Goal »
Every entry must be echoed exactly.

(Scene modeling code data)
* Start *
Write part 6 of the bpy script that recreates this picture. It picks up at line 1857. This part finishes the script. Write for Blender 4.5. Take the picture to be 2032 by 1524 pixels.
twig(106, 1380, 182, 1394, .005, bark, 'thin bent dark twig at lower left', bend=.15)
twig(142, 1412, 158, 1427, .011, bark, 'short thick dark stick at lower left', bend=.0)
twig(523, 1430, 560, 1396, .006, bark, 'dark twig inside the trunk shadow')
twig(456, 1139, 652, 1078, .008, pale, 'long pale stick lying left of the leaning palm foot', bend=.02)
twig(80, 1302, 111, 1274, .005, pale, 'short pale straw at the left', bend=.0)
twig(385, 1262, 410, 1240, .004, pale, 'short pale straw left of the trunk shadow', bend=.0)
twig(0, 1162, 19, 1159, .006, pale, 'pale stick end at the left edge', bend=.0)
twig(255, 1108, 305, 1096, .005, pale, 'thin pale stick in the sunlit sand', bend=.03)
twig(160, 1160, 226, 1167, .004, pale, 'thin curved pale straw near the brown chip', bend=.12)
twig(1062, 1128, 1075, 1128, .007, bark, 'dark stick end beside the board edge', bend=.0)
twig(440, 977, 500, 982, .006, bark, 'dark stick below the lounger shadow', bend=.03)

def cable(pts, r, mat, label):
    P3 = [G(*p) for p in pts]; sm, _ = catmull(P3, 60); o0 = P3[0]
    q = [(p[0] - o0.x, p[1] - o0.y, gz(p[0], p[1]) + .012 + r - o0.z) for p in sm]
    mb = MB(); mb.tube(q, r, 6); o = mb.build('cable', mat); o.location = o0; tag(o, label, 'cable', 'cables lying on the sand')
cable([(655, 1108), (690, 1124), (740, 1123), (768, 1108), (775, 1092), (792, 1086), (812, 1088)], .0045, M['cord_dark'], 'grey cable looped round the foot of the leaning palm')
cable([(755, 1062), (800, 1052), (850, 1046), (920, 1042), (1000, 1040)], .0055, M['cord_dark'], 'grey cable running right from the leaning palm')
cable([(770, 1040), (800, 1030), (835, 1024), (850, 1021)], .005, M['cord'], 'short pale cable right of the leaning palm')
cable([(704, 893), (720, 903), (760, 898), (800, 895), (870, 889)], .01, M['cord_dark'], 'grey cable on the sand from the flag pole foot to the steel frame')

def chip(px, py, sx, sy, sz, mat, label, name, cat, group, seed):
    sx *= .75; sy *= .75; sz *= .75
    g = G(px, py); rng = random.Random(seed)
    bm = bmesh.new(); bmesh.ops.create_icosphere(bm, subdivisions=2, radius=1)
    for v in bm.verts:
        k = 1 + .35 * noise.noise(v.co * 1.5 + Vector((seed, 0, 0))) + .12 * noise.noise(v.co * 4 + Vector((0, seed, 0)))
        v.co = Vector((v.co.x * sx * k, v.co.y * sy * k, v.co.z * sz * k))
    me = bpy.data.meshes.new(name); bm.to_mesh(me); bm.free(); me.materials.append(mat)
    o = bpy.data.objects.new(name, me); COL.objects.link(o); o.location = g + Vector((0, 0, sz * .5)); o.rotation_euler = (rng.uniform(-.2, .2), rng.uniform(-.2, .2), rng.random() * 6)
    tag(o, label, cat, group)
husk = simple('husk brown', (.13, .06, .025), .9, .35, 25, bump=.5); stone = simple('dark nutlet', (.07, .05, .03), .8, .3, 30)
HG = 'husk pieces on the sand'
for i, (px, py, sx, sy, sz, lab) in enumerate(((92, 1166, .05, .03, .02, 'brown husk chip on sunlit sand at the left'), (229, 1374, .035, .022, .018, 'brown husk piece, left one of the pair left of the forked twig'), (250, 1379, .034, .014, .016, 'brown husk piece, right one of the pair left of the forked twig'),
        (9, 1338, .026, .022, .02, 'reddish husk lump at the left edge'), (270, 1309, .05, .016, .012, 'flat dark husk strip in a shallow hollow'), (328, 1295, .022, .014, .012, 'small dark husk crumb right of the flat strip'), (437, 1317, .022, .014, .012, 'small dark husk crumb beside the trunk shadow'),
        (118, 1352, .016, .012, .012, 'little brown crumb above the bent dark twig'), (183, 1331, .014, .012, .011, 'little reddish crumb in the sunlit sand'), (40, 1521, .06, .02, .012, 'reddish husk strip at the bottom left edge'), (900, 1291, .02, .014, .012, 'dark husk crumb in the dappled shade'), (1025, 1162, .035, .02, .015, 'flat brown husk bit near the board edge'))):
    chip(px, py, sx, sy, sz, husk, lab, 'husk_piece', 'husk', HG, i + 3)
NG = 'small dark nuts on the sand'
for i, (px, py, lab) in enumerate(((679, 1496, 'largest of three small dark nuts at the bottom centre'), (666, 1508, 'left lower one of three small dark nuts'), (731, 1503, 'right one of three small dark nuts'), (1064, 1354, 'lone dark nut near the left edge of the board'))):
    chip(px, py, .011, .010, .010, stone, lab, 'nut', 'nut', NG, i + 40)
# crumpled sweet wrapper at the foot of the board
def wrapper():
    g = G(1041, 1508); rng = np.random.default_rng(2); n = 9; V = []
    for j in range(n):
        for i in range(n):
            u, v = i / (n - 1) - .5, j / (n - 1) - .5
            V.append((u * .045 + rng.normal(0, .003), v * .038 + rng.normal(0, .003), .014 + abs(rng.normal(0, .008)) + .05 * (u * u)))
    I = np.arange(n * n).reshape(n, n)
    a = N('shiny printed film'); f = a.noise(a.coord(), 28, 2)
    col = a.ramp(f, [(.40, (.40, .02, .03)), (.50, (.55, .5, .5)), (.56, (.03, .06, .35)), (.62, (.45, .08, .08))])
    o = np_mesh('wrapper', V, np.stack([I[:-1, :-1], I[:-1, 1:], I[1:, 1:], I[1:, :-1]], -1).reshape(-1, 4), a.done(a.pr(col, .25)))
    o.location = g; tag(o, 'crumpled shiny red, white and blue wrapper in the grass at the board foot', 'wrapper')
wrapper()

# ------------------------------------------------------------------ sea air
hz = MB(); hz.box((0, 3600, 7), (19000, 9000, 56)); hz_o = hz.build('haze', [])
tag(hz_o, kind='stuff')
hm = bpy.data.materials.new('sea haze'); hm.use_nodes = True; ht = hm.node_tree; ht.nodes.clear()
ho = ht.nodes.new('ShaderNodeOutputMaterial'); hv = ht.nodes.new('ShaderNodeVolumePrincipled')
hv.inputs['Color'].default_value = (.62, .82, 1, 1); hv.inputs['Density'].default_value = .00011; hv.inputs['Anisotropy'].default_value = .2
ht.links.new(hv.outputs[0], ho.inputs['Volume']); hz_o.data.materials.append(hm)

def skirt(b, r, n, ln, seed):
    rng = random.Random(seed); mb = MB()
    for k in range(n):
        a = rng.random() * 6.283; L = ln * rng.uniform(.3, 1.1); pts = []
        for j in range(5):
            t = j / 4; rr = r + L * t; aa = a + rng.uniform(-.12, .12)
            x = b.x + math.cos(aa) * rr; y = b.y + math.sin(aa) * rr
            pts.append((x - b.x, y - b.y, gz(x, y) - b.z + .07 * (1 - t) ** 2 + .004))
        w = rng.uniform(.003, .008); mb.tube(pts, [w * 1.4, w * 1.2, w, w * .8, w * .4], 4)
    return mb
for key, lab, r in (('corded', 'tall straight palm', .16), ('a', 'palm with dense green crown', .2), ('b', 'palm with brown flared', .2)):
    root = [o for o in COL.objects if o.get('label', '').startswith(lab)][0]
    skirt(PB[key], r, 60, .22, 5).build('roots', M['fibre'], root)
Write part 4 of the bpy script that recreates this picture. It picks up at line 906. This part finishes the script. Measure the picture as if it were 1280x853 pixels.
* End *
Response to this exercise »
Write part 6 of the bpy script that recreates this picture. It picks up at line 1857. This part finishes the script. Write for Blender 4.5. Take the picture to be 2032 by 1524 pixels.
twig(106, 1380, 182, 1394, .005, bark, 'thin bent dark twig at lower left', bend=.15)
twig(142, 1412, 158, 1427, .011, bark, 'short thick dark stick at lower left', bend=.0)
twig(523, 1430, 560, 1396, .006, bark, 'dark twig inside the trunk shadow')
twig(456, 1139, 652, 1078, .008, pale, 'long pale stick lying left of the leaning palm foot', bend=.02)
twig(80, 1302, 111, 1274, .005, pale, 'short pale straw at the left', bend=.0)
twig(385, 1262, 410, 1240, .004, pale, 'short pale straw left of the trunk shadow', bend=.0)
twig(0, 1162, 19, 1159, .006, pale, 'pale stick end at the left edge', bend=.0)
twig(255, 1108, 305, 1096, .005, pale, 'thin pale stick in the sunlit sand', bend=.03)
twig(160, 1160, 226, 1167, .004, pale, 'thin curved pale straw near the brown chip', bend=.12)
twig(1062, 1128, 1075, 1128, .007, bark, 'dark stick end beside the board edge', bend=.0)
twig(440, 977, 500, 982, .006, bark, 'dark stick below the lounger shadow', bend=.03)

def cable(pts, r, mat, label):
    P3 = [G(*p) for p in pts]; sm, _ = catmull(P3, 60); o0 = P3[0]
    q = [(p[0] - o0.x, p[1] - o0.y, gz(p[0], p[1]) + .012 + r - o0.z) for p in sm]
    mb = MB(); mb.tube(q, r, 6); o = mb.build('cable', mat); o.location = o0; tag(o, label, 'cable', 'cables lying on the sand')
cable([(655, 1108), (690, 1124), (740, 1123), (768, 1108), (775, 1092), (792, 1086), (812, 1088)], .0045, M['cord_dark'], 'grey cable looped round the foot of the leaning palm')
cable([(755, 1062), (800, 1052), (850, 1046), (920, 1042), (1000, 1040)], .0055, M['cord_dark'], 'grey cable running right from the leaning palm')
cable([(770, 1040), (800, 1030), (835, 1024), (850, 1021)], .005, M['cord'], 'short pale cable right of the leaning palm')
cable([(704, 893), (720, 903), (760, 898), (800, 895), (870, 889)], .01, M['cord_dark'], 'grey cable on the sand from the flag pole foot to the steel frame')

def chip(px, py, sx, sy, sz, mat, label, name, cat, group, seed):
    sx *= .75; sy *= .75; sz *= .75
    g = G(px, py); rng = random.Random(seed)
    bm = bmesh.new(); bmesh.ops.create_icosphere(bm, subdivisions=2, radius=1)
    for v in bm.verts:
        k = 1 + .35 * noise.noise(v.co * 1.5 + Vector((seed, 0, 0))) + .12 * noise.noise(v.co * 4 + Vector((0, seed, 0)))
        v.co = Vector((v.co.x * sx * k, v.co.y * sy * k, v.co.z * sz * k))
    me = bpy.data.meshes.new(name); bm.to_mesh(me); bm.free(); me.materials.append(mat)
    o = bpy.data.objects.new(name, me); COL.objects.link(o); o.location = g + Vector((0, 0, sz * .5)); o.rotation_euler = (rng.uniform(-.2, .2), rng.uniform(-.2, .2), rng.random() * 6)
    tag(o, label, cat, group)
husk = simple('husk brown', (.13, .06, .025), .9, .35, 25, bump=.5); stone = simple('dark nutlet', (.07, .05, .03), .8, .3, 30)
HG = 'husk pieces on the sand'
for i, (px, py, sx, sy, sz, lab) in enumerate(((92, 1166, .05, .03, .02, 'brown husk chip on sunlit sand at the left'), (229, 1374, .035, .022, .018, 'brown husk piece, left one of the pair left of the forked twig'), (250, 1379, .034, .014, .016, 'brown husk piece, right one of the pair left of the forked twig'),
        (9, 1338, .026, .022, .02, 'reddish husk lump at the left edge'), (270, 1309, .05, .016, .012, 'flat dark husk strip in a shallow hollow'), (328, 1295, .022, .014, .012, 'small dark husk crumb right of the flat strip'), (437, 1317, .022, .014, .012, 'small dark husk crumb beside the trunk shadow'),
        (118, 1352, .016, .012, .012, 'little brown crumb above the bent dark twig'), (183, 1331, .014, .012, .011, 'little reddish crumb in the sunlit sand'), (40, 1521, .06, .02, .012, 'reddish husk strip at the bottom left edge'), (900, 1291, .02, .014, .012, 'dark husk crumb in the dappled shade'), (1025, 1162, .035, .02, .015, 'flat brown husk bit near the board edge'))):
    chip(px, py, sx, sy, sz, husk, lab, 'husk_piece', 'husk', HG, i + 3)
NG = 'small dark nuts on the sand'
for i, (px, py, lab) in enumerate(((679, 1496, 'largest of three small dark nuts at the bottom centre'), (666, 1508, 'left lower one of three small dark nuts'), (731, 1503, 'right one of three small dark nuts'), (1064, 1354, 'lone dark nut near the left edge of the board'))):
    chip(px, py, .011, .010, .010, stone, lab, 'nut', 'nut', NG, i + 40)
# crumpled sweet wrapper at the foot of the board
def wrapper():
    g = G(1041, 1508); rng = np.random.default_rng(2); n = 9; V = []
    for j in range(n):
        for i in range(n):
            u, v = i / (n - 1) - .5, j / (n - 1) - .5
            V.append((u * .045 + rng.normal(0, .003), v * .038 + rng.normal(0, .003), .014 + abs(rng.normal(0, .008)) + .05 * (u * u)))
    I = np.arange(n * n).reshape(n, n)
    a = N('shiny printed film'); f = a.noise(a.coord(), 28, 2)
    col = a.ramp(f, [(.40, (.40, .02, .03)), (.50, (.55, .5, .5)), (.56, (.03, .06, .35)), (.62, (.45, .08, .08))])
    o = np_mesh('wrapper', V, np.stack([I[:-1, :-1], I[:-1, 1:], I[1:, 1:], I[1:, :-1]], -1).reshape(-1, 4), a.done(a.pr(col, .25)))
    o.location = g; tag(o, 'crumpled shiny red, white and blue wrapper in the grass at the board foot', 'wrapper')
wrapper()

# ------------------------------------------------------------------ sea air
hz = MB(); hz.box((0, 3600, 7), (19000, 9000, 56)); hz_o = hz.build('haze', [])
tag(hz_o, kind='stuff')
hm = bpy.data.materials.new('sea haze'); hm.use_nodes = True; ht = hm.node_tree; ht.nodes.clear()
ho = ht.nodes.new('ShaderNodeOutputMaterial'); hv = ht.nodes.new('ShaderNodeVolumePrincipled')
hv.inputs['Color'].default_value = (.62, .82, 1, 1); hv.inputs['Density'].default_value = .00011; hv.inputs['Anisotropy'].default_value = .2
ht.links.new(hv.outputs[0], ho.inputs['Volume']); hz_o.data.materials.append(hm)

def skirt(b, r, n, ln, seed):
    rng = random.Random(seed); mb = MB()
    for k in range(n):
        a = rng.random() * 6.283; L = ln * rng.uniform(.3, 1.1); pts = []
        for j in range(5):
            t = j / 4; rr = r + L * t; aa = a + rng.uniform(-.12, .12)
            x = b.x + math.cos(aa) * rr; y = b.y + math.sin(aa) * rr
            pts.append((x - b.x, y - b.y, gz(x, y) - b.z + .07 * (1 - t) ** 2 + .004))
        w = rng.uniform(.003, .008); mb.tube(pts, [w * 1.4, w * 1.2, w, w * .8, w * .4], 4)
    return mb
for key, lab, r in (('corded', 'tall straight palm', .16), ('a', 'palm with dense green crown', .2), ('b', 'palm with brown flared', .2)):
    root = [o for o in COL.objects if o.get('label', '').startswith(lab)][0]
    skirt(PB[key], r, 60, .22, 5).build('roots', M['fibre'], root)
Write part 4 of the bpy script that recreates this picture. It picks up at line 906. This part finishes the script. Measure the picture as if it were 1280x853 pixels.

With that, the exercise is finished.